Disc One 1. When I Got Troubles 2. Rambler, Gambler 3. This Land is Your Land 4. Song to Woody 5. Dink's Song 6. I Was Young When I Left Home 7. Sally Gal 8. Don't Think Twice, It's All Right 9. Man of Constant Sorrow 10.Blowin' in the Wind 11.Masters of War 12.A Hard Rain's A-Gonna Fall 13.When the Ship Comes In 14.Mr. Tambourine Man 15.Chimes of Freedom 16.It's All Over Now, Baby Blue Disc Two 1. She Belongs To Me 2. Maggie's Farm 3. It Takes a Lot To Laugh, It Takes a Train To Cry 4. Tombstone Blues 5. Just Like Tom Thumb's Blues 6. Desolation Row 7. Highway 61 Revisited 8. Leopard-Skin Pill-Box Hat 9. Stuck Inside of Mobile with the Memphis Blues Again 10.Visions of Johanna 11.Ballad of a Thin Man 12.Like a Rolling Stone

 

By the time the seventh volume of Bob Dylan’s Bootleg Series emerged, the sense of revelation that accompanied the earlier entries had noticeably dulled.
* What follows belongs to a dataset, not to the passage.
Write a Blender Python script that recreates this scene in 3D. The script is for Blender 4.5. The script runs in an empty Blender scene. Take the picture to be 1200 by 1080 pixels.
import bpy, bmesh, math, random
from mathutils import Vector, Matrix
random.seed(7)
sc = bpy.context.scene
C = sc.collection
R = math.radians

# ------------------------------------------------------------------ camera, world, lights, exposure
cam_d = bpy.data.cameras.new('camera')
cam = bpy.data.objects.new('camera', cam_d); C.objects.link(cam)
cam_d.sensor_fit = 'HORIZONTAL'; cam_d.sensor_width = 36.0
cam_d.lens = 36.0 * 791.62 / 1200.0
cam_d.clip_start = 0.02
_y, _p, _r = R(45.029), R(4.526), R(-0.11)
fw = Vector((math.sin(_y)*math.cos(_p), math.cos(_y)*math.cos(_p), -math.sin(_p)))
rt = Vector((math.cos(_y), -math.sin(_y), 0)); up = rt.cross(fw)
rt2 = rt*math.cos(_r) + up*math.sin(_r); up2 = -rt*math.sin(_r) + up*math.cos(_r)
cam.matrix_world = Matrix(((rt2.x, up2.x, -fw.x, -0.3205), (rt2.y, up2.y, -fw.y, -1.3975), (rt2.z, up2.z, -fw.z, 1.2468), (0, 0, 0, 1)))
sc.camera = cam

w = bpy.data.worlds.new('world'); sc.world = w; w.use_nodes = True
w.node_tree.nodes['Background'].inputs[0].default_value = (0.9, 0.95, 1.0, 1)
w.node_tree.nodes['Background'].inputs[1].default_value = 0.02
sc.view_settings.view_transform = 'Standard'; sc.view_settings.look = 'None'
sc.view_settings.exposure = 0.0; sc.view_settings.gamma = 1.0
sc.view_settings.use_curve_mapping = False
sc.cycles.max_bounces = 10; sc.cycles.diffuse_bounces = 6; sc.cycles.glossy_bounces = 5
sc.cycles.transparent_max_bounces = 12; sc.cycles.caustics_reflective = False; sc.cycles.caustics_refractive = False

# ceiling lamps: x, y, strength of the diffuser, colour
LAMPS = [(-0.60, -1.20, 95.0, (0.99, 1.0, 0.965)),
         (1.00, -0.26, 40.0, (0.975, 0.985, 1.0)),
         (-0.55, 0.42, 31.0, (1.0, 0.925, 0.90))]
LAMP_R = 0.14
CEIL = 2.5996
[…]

In contrast to the richly layered and essential rarities of the inaugural collection, this edition feels more archival than essential—less a dynamic rediscovery than a respectful rummage through well-tread territory.

Ostensibly issued as a soundtrack to Martin Scorsese’s PBS documentary No Direction Home, the album sits in a curious position. While the film was a comprehensive and often electrifying portrait of Dylan’s transition from folk prophet to electric iconoclast, the musical component—this two-disc set—doesn’t always carry the same narrative clarity or dramatic arc. The association feels more nominal than necessary. Yes, the recordings span the same critical years (1961–1966), but the cohesion ends there.

Disc one is largely acoustic, drawing from Dylan’s early Greenwich Village period. There’s an intimacy here—yes—but also a palpable sense of repetition. The demos and alternate takes, while historically notable, lack the emotional punch or musical freshness that made earlier Bootleg entries revelatory. Even a reading of This Land is Your Land—surely a potent choice in theory—lands with all the energy of a nodding folk club. By track three, inertia sets in.

The second disc turns electric, reflecting the infamous and much-mythologized rupture with his purist fanbase. Yet even here, the alternate takes and lengthy renditions (some pushing seven minutes) feel more dutiful than illuminating. The sense of danger that clung to Dylan’s electric period—the “Judas!” yells, the blurry line between evolution and provocation—is mostly absent. These tracks are cleaned-up artifacts rather than visceral experience.

Still, for all the critical reservation, there’s no denying the historical significance. Dylan was at his most influential during this period, and even his discarded takes offer glimpses of the ferocity and fearlessness that defined his mid-sixties zenith. Much like The Beatles’ Anthology series, No Direction Home offers a behind-the-curtain view—not always thrilling, but often quietly revealing.

It is not a record one returns to for pleasure or pacing. Rather, it is a document—one that rewards context more than repetition. In that sense, it succeeds not as a standalone album, but as a shadow companion to the greater Dylan mythos, and to the Scorsese film that attempted, admirably, to capture it.